* **Work to do**: Transcribe the full listing exactly, and drop every picture.
/---
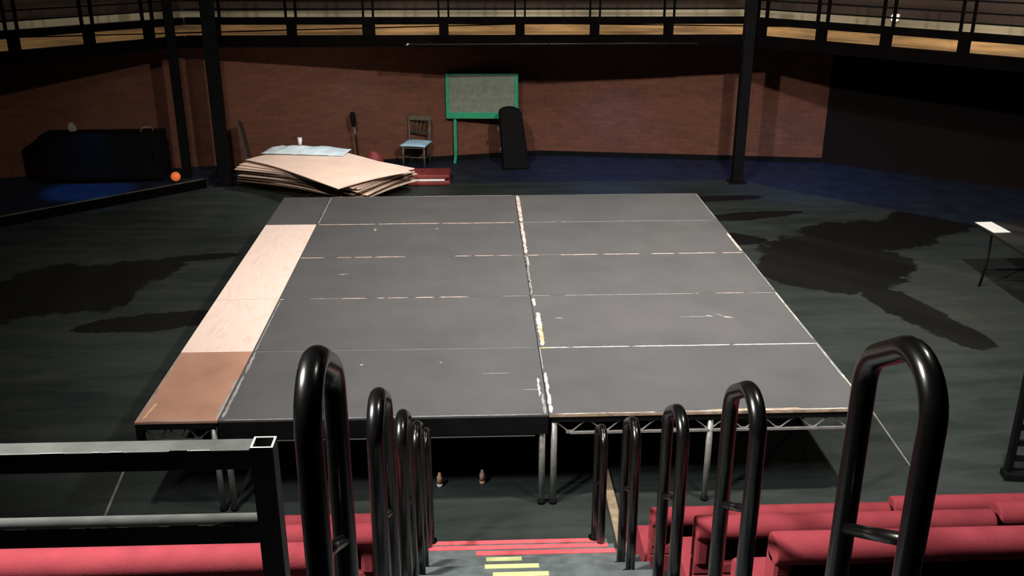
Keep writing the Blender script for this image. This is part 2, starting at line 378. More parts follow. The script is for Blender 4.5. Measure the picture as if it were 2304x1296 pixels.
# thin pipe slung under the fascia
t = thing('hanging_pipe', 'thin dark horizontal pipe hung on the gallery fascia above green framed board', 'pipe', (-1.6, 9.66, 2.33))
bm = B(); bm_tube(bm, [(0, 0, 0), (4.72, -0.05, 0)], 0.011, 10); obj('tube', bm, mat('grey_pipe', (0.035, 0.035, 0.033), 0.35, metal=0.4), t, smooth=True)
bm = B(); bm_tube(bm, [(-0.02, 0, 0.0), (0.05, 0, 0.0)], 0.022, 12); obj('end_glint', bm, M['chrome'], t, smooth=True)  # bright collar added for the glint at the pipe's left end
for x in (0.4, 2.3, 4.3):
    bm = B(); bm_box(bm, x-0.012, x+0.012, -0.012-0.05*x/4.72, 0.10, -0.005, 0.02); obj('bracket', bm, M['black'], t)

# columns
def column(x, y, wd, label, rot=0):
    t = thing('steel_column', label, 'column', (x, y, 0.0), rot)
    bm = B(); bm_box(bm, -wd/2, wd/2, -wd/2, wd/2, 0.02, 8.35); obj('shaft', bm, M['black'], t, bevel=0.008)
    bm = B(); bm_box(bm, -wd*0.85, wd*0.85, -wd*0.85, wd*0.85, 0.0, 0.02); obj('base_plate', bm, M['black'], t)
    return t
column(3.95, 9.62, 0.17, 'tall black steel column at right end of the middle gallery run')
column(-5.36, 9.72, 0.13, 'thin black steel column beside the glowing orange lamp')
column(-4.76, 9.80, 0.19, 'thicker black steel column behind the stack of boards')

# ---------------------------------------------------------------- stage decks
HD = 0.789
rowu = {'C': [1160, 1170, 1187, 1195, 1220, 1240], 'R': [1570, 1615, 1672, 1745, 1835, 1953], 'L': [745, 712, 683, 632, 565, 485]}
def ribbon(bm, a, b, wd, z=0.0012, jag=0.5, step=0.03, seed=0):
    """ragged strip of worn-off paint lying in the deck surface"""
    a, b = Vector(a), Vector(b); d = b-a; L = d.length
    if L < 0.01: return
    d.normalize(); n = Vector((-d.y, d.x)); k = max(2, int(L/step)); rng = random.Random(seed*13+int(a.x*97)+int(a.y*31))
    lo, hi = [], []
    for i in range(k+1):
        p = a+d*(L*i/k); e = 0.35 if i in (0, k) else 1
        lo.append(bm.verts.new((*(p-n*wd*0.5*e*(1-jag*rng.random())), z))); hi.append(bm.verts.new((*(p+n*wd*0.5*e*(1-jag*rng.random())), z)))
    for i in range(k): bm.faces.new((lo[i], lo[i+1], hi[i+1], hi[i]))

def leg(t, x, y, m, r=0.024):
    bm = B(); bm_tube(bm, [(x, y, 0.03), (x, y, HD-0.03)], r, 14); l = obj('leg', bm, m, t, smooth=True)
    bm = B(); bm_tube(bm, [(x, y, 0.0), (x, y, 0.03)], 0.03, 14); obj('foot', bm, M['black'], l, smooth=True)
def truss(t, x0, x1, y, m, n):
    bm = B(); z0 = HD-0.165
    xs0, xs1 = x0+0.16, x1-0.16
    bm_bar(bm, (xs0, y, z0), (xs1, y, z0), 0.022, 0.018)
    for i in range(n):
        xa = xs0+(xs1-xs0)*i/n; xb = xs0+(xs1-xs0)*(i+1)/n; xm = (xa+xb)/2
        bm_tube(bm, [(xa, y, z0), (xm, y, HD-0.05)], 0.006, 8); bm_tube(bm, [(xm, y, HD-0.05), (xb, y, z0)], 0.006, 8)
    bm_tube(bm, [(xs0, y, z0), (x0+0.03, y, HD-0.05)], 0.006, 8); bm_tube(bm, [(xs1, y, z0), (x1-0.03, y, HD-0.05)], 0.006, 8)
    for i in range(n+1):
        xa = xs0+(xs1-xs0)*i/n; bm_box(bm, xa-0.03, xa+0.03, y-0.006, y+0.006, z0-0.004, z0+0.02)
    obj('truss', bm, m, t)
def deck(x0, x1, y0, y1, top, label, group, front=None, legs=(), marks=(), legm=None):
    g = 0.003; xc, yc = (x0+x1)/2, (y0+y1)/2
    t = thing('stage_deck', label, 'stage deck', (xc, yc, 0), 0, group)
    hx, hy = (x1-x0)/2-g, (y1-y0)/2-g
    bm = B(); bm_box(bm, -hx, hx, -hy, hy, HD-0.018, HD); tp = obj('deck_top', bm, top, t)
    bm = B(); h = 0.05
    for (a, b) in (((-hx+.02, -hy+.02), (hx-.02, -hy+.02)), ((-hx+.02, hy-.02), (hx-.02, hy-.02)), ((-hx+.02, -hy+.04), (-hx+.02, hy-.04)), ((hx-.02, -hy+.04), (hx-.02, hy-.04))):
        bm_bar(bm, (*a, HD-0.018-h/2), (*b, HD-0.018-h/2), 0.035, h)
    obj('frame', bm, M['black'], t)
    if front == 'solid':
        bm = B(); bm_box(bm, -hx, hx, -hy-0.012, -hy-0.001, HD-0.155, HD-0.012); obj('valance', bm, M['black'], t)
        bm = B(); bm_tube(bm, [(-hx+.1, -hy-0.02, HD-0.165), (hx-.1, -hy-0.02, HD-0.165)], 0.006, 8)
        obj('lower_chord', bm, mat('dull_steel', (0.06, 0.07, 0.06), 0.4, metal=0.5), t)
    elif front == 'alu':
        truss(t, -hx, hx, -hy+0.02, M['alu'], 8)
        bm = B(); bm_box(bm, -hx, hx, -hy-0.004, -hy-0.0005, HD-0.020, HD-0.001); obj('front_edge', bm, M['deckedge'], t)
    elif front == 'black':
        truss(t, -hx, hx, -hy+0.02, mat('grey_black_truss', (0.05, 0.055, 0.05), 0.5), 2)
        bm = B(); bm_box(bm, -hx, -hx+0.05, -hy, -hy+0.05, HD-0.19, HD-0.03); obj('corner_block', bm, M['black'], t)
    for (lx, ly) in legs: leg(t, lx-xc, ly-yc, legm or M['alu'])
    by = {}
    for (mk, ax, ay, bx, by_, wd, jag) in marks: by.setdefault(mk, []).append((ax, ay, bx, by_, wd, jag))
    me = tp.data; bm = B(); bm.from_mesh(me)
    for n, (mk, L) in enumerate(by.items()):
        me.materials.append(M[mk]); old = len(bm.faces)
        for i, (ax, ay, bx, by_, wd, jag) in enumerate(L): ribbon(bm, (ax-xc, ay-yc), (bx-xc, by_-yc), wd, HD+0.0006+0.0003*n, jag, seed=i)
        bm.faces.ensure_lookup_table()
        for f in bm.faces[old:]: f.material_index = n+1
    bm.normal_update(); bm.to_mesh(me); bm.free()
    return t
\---
* **Answer below**:
Keep writing the Blender script for this image. This is part 2, starting at line 378. More parts follow. The script is for Blender 4.5. Measure the picture as if it were 2304x1296 pixels.
# thin pipe slung under the fascia
t = thing('hanging_pipe', 'thin dark horizontal pipe hung on the gallery fascia above green framed board', 'pipe', (-1.6, 9.66, 2.33))
bm = B(); bm_tube(bm, [(0, 0, 0), (4.72, -0.05, 0)], 0.011, 10); obj('tube', bm, mat('grey_pipe', (0.035, 0.035, 0.033), 0.35, metal=0.4), t, smooth=True)
bm = B(); bm_tube(bm, [(-0.02, 0, 0.0), (0.05, 0, 0.0)], 0.022, 12); obj('end_glint', bm, M['chrome'], t, smooth=True)  # bright collar added for the glint at the pipe's left end
for x in (0.4, 2.3, 4.3):
    bm = B(); bm_box(bm, x-0.012, x+0.012, -0.012-0.05*x/4.72, 0.10, -0.005, 0.02); obj('bracket', bm, M['black'], t)

# columns
def column(x, y, wd, label, rot=0):
    t = thing('steel_column', label, 'column', (x, y, 0.0), rot)
    bm = B(); bm_box(bm, -wd/2, wd/2, -wd/2, wd/2, 0.02, 8.35); obj('shaft', bm, M['black'], t, bevel=0.008)
    bm = B(); bm_box(bm, -wd*0.85, wd*0.85, -wd*0.85, wd*0.85, 0.0, 0.02); obj('base_plate', bm, M['black'], t)
    return t
column(3.95, 9.62, 0.17, 'tall black steel column at right end of the middle gallery run')
column(-5.36, 9.72, 0.13, 'thin black steel column beside the glowing orange lamp')
column(-4.76, 9.80, 0.19, 'thicker black steel column behind the stack of boards')

# ---------------------------------------------------------------- stage decks
HD = 0.789
rowu = {'C': [1160, 1170, 1187, 1195, 1220, 1240], 'R': [1570, 1615, 1672, 1745, 1835, 1953], 'L': [745, 712, 683, 632, 565, 485]}
def ribbon(bm, a, b, wd, z=0.0012, jag=0.5, step=0.03, seed=0):
    """ragged strip of worn-off paint lying in the deck surface"""
    a, b = Vector(a), Vector(b); d = b-a; L = d.length
    if L < 0.01: return
    d.normalize(); n = Vector((-d.y, d.x)); k = max(2, int(L/step)); rng = random.Random(seed*13+int(a.x*97)+int(a.y*31))
    lo, hi = [], []
    for i in range(k+1):
        p = a+d*(L*i/k); e = 0.35 if i in (0, k) else 1
        lo.append(bm.verts.new((*(p-n*wd*0.5*e*(1-jag*rng.random())), z))); hi.append(bm.verts.new((*(p+n*wd*0.5*e*(1-jag*rng.random())), z)))
    for i in range(k): bm.faces.new((lo[i], lo[i+1], hi[i+1], hi[i]))

def leg(t, x, y, m, r=0.024):
    bm = B(); bm_tube(bm, [(x, y, 0.03), (x, y, HD-0.03)], r, 14); l = obj('leg', bm, m, t, smooth=True)
    bm = B(); bm_tube(bm, [(x, y, 0.0), (x, y, 0.03)], 0.03, 14); obj('foot', bm, M['black'], l, smooth=True)
def truss(t, x0, x1, y, m, n):
    bm = B(); z0 = HD-0.165
    xs0, xs1 = x0+0.16, x1-0.16
    bm_bar(bm, (xs0, y, z0), (xs1, y, z0), 0.022, 0.018)
    for i in range(n):
        xa = xs0+(xs1-xs0)*i/n; xb = xs0+(xs1-xs0)*(i+1)/n; xm = (xa+xb)/2
        bm_tube(bm, [(xa, y, z0), (xm, y, HD-0.05)], 0.006, 8); bm_tube(bm, [(xm, y, HD-0.05), (xb, y, z0)], 0.006, 8)
    bm_tube(bm, [(xs0, y, z0), (x0+0.03, y, HD-0.05)], 0.006, 8); bm_tube(bm, [(xs1, y, z0), (x1-0.03, y, HD-0.05)], 0.006, 8)
    for i in range(n+1):
        xa = xs0+(xs1-xs0)*i/n; bm_box(bm, xa-0.03, xa+0.03, y-0.006, y+0.006, z0-0.004, z0+0.02)
    obj('truss', bm, m, t)
def deck(x0, x1, y0, y1, top, label, group, front=None, legs=(), marks=(), legm=None):
    g = 0.003; xc, yc = (x0+x1)/2, (y0+y1)/2
    t = thing('stage_deck', label, 'stage deck', (xc, yc, 0), 0, group)
    hx, hy = (x1-x0)/2-g, (y1-y0)/2-g
    bm = B(); bm_box(bm, -hx, hx, -hy, hy, HD-0.018, HD); tp = obj('deck_top', bm, top, t)
    bm = B(); h = 0.05
    for (a, b) in (((-hx+.02, -hy+.02), (hx-.02, -hy+.02)), ((-hx+.02, hy-.02), (hx-.02, hy-.02)), ((-hx+.02, -hy+.04), (-hx+.02, hy-.04)), ((hx-.02, -hy+.04), (hx-.02, hy-.04))):
        bm_bar(bm, (*a, HD-0.018-h/2), (*b, HD-0.018-h/2), 0.035, h)
    obj('frame', bm, M['black'], t)
    if front == 'solid':
        bm = B(); bm_box(bm, -hx, hx, -hy-0.012, -hy-0.001, HD-0.155, HD-0.012); obj('valance', bm, M['black'], t)
        bm = B(); bm_tube(bm, [(-hx+.1, -hy-0.02, HD-0.165), (hx-.1, -hy-0.02, HD-0.165)], 0.006, 8)
        obj('lower_chord', bm, mat('dull_steel', (0.06, 0.07, 0.06), 0.4, metal=0.5), t)
    elif front == 'alu':
        truss(t, -hx, hx, -hy+0.02, M['alu'], 8)
        bm = B(); bm_box(bm, -hx, hx, -hy-0.004, -hy-0.0005, HD-0.020, HD-0.001); obj('front_edge', bm, M['deckedge'], t)
    elif front == 'black':
        truss(t, -hx, hx, -hy+0.02, mat('grey_black_truss', (0.05, 0.055, 0.05), 0.5), 2)
        bm = B(); bm_box(bm, -hx, -hx+0.05, -hy, -hy+0.05, HD-0.19, HD-0.03); obj('corner_block', bm, M['black'], t)
    for (lx, ly) in legs: leg(t, lx-xc, ly-yc, legm or M['alu'])
    by = {}
    for (mk, ax, ay, bx, by_, wd, jag) in marks: by.setdefault(mk, []).append((ax, ay, bx, by_, wd, jag))
    me = tp.data; bm = B(); bm.from_mesh(me)
    for n, (mk, L) in enumerate(by.items()):
        me.materials.append(M[mk]); old = len(bm.faces)
        for i, (ax, ay, bx, by_, wd, jag) in enumerate(L): ribbon(bm, (ax-xc, ay-yc), (bx-xc, by_-yc), wd, HD+0.0006+0.0003*n, jag, seed=i)
        bm.faces.ensure_lookup_table()
        for f in bm.faces[old:]: f.material_index = n+1
    bm.normal_update(); bm.to_mesh(me); bm.free()
    return t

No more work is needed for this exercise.